Se le prime due giustificazioni sono chiaramente implausibili, lo è invero anche la terza. E’ vero che le chiese sono spesso (ma non sempre) costituite da spazi molto ampi e frequentati da pochi fedeli, fatto che permette un adeguato distanziamento fisico. Tuttavia, ciò vale anche nel caso di diverse lezioni universitarie. In molto corsi di laurea i partecipanti alle lezioni sono spesso poche decine. E molte università sono dotate di molte aule abbastanza ampie da garantire un opportuno distanziamento in caso di partecipazione di un numero ridotto di studenti.
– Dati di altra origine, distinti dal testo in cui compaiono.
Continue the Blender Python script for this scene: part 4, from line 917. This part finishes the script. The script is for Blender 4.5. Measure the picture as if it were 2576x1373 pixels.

Perché dunque si ragiona solo della necessità di far ripartire subito le messe e non alcuni corsi di laurea? La giustificazione si deve ricercare nel diverso peso politico ed elettorale riconducibile ai due campi in questione. Nel caso del mondo cattolico tale peso è enorme. Il mondo della formazione (dell’università, ma anche della scuola) non è in grado di esercitare uguale peso politico – o per lo meno, non è in grado di farlo in modo tanto esplicito e diretto, di modo che nessuno, al governo, prende attualmente in considerazione l’opportunità di un supplemento di riflessione sulla decisione di proseguire la chiusura di tutte le scuole e le università, ovunque nel paese, senza prevedere alcun serio intervento pubblico di supporto alle famiglie.
Che l’azione politica ordinaria sia influenzata profondamente da considerazioni di matrice meramente elettorale e da pressioni di rilevanti attori sociali è scontato. Tuttavia, non siamo in una fase politica ordinaria. In questo periodo, la maggior parte delle scelte pubbliche viene giustificata alla luce di argomentazioni di carattere tecnico-scientifico; di conseguenza, il governo beneficia di un’aurea super-partes che pretende una sorta di unità d’intenti e di stigmatizzazione d’ufficio della polemica e della critica. Ma ciò può avvenire solo a condizione che le decisioni pubbliche siano caratterizzate da estrema coerenza e sostenute da giustificazioni chiare, veritiere e convincenti, cosa che sta avvenendo sempre meno. Con il rischio che questa Fase 2 si trasformi in una forma deleteria di pseudo-tecnocrazia, preoccupata di costruire consenso elettorale senza curarsi della qualità della nostra democrazia.